Lesson 40: Lower Intermediate Review and Next Steps
- Play and record a four-piece recital covering Renaissance, Baroque, folk, and one own choice.
- Identify the area you most want to develop at the next level.
You finish a level when you can play a programme from it.
Lower intermediate ends with a four-piece recital. The pieces should represent the breadth of the level: one Renaissance, one Baroque, one folk, one of your own choosing. No new technique — the work is to consolidate what is already there.

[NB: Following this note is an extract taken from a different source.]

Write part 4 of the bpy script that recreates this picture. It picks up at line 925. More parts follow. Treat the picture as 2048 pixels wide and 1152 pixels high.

The programme — choose one from each
Renaissance
- Pavane: Belle qui tiens ma vie
- Arbeau pavane.
- Tourdion
- Renaissance galliard.
- Canarios
- Spanish Renaissance dance.
Baroque
- Telemann: Sonata in C major, TWV 41:C5
- Accessible Baroque sonata movement.
- Bach: Minuet in G
- Canonical Baroque dance.
- Vivaldi: Concerto RV 443 (Largo)
- Lyrical Vivaldi.
Folk
- Greensleeves
- English air.
- Danny Boy
- Irish ballad.
- Sakura Sakura
- Japanese folk melody.
Your choice
Any piece at your level from the songs library or your own collection — pick one you love.
Warm-up before the recital
On your alto staff these read as F major, C major (the alto's home key), and Bb major — the transposed reading of soprano's C, G, F. The fingerings are unchanged.
When you have a recording of four contrasting pieces played end-to-end without stopping, move on to Upper Intermediate.